In contrast, granulated material improvements focus on enhancing mechanical stability and cycling durability. Composite granules containing calcium titanate (CaTiO₃) provide structural reinforcement, mitigating volume changes during hydration-dehydration cycles [80]. Surface coatings, such as alumina or silica, help maintain material integrity over repeated cycles [81]. Binder matrices using sodium silicate improve pellet strength, reducing fragmentation and enhancing reversibility [82]. Lastly, macro-encapsulation techniques utilizing semi-permeable shells minimize material degradation and moisture exposure, ensuring long-term efficiency [83].

Thermochemical reaction storage systems store thermal energy through chemical bonds formed during the adsorption of chemical substances. These adsorption reactions generally occur at lower temperatures and require low activation energy, making them particularly suitable for low-temperature heat storage applications [74,84].

5.3.3. Outlook

Despite its great potential, THS development faces several technical challenges. The efficiency of heat and mass transfer within the system is often low, preventing the complete reaction of the reactants and reducing storage efficiency. Additionally, the high operational energy consumption further limits the system’s overall energy utilization. Another key issue is the poor cycling stability of thermal storage materials, with significant performance degradation over repeated storage cycles.

Future research should focus on developing high-performance composite materials to optimize storage density, improve heat transfer efficiency, and enhance cycling stability. Such advancements are expected to facilitate the widespread application of THS in long-duration heat storage systems.

6. Discussion and Conclusions

This paper provides a detailed summary of the technical principles, performance characteristics, and application scenarios of four major LDES technologies: mechanical energy storage, chemical energy storage, electrochemical energy storage, and thermal energy storage. A comparison of the storage media, storage durations, and round-trip efficiencies of these LDES technologies is presented in

Table 4. Comparison of LDES technologies.

LDES Technologies		Storage Medium	Storage Form	Storage Duration	Storage Efficiency (or Self-Loss Rate)
Mechanical energy storage	PHES	Water	Gravitational potential energy	Several hours to several days	~80%
	CAES	Air	Elastic potential energy	Several hours to several days	55–75%
Chemical energy storage	Hydrogen energy storage	Hydrogen	Chemical energy	Several months or longer	Liquid hydro-gen evaporation loss ~3%/day
	Synthetic Fuel Storage	Fuel	Chemical energy	Several months or longer	—
Electrochemical energy storage	LIB	Lithium salts	Chemical energy	Several hours to several days	~97%, self-discharge rate as low as 0.03%
	RFB	Electrolyte	Chemical energy	Several days	65–80%
Thermal energy storage	ATES	Water	Thermal energy	Seasonal (several months)	67.5–87%
	TTES	Water/water-Gravel	Thermal energy	Seasonal (several months)	45–65%
	BTES	Subsurface	Thermal energy	Seasonal (several months)	40–60%
	Molten salt energy storage	Molten salts	Thermal energy	Seasonal (several months)	5–8%/month
	Gravel thermal storage system	Gravel	Thermal energy	Seasonal (several months)	—
	LHS	Chemical materials	Chemical energy	Several months or longer	—
	THS	Chemical materials	Chemical energy	Several months or longer	—

.

PHES and CAES, as traditional LDES technologies, offer significant advantages in terms of cost and scalability, making them highly suitable for large-scale integration of renewable energy. In chemical energy storage, hydrogen and synthetic fuels demonstrate exceptional flexibility in LDES applications, with the stored energy applicable across diverse scenarios and even capable of replacing fossil fuels.

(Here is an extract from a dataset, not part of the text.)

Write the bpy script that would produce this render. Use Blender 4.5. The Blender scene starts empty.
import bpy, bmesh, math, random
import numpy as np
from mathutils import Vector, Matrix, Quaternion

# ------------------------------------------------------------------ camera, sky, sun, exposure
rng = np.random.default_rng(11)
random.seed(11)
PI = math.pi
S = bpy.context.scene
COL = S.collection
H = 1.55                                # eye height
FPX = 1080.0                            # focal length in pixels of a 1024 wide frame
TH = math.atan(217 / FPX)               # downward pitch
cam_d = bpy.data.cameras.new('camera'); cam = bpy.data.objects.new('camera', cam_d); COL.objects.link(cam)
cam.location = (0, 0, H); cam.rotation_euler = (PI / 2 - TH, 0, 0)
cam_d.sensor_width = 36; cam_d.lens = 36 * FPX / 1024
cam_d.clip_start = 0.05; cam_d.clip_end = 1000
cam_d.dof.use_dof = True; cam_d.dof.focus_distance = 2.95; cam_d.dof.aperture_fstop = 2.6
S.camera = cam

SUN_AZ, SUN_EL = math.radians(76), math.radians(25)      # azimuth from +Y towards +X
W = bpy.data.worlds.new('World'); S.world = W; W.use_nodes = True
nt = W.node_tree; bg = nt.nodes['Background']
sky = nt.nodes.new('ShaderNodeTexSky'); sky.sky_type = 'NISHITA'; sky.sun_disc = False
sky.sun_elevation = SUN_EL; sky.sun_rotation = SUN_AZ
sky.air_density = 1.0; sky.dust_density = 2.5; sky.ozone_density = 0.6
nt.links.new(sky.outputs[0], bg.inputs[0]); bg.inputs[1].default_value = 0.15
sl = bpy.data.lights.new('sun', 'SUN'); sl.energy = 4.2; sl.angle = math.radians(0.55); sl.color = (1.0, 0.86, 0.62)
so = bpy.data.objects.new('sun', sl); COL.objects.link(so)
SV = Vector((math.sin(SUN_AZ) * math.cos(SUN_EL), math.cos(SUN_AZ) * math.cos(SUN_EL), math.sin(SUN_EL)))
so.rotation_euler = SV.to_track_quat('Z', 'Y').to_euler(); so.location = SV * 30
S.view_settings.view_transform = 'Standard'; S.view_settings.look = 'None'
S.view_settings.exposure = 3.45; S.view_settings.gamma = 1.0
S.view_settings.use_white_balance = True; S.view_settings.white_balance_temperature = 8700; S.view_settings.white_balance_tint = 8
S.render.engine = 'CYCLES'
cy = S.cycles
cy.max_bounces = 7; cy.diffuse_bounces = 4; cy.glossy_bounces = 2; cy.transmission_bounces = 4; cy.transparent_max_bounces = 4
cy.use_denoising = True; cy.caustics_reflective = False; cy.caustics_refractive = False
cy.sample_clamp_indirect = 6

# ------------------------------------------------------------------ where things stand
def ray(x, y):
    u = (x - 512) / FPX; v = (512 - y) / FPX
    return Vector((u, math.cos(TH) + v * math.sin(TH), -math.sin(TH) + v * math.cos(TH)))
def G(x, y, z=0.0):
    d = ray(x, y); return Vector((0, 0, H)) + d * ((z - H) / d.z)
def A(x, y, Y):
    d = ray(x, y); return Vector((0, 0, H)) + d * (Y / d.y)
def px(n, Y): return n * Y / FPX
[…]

Electrochemical energy storage technologies, particularly LIBs and RFBs, have emerged as innovative solutions in recent years. Advances in research have resulted in declining costs and improved safety for electrochemical energy storage, which exhibits the highest energy density among LDES technologies. These attributes make it highly promising for large-scale renewable energy integration. Furthermore, electrochemical energy storage can be effectively combined with other LDES technologies to further enhance storage capacity.

Thermal energy storage, utilizing sensible heat, latent heat, and thermochemical heat storage technologies, enables large-scale heat storage. It provides essential support for cross-seasonal energy dispatch, alleviating the mismatch between heat energy supply and demand.

LDES technologies are indispensable for supporting large-scale renewable energy integration and ensuring the flexibility and reliability of energy systems. By fostering technological innovation, optimizing resource allocation, and promoting interdisciplinary collaboration, the future of LDES will achieve not only technical breakthroughs but also play a pivotal role in advancing the global energy system toward low-carbon transformation and achieving sustainable development goals.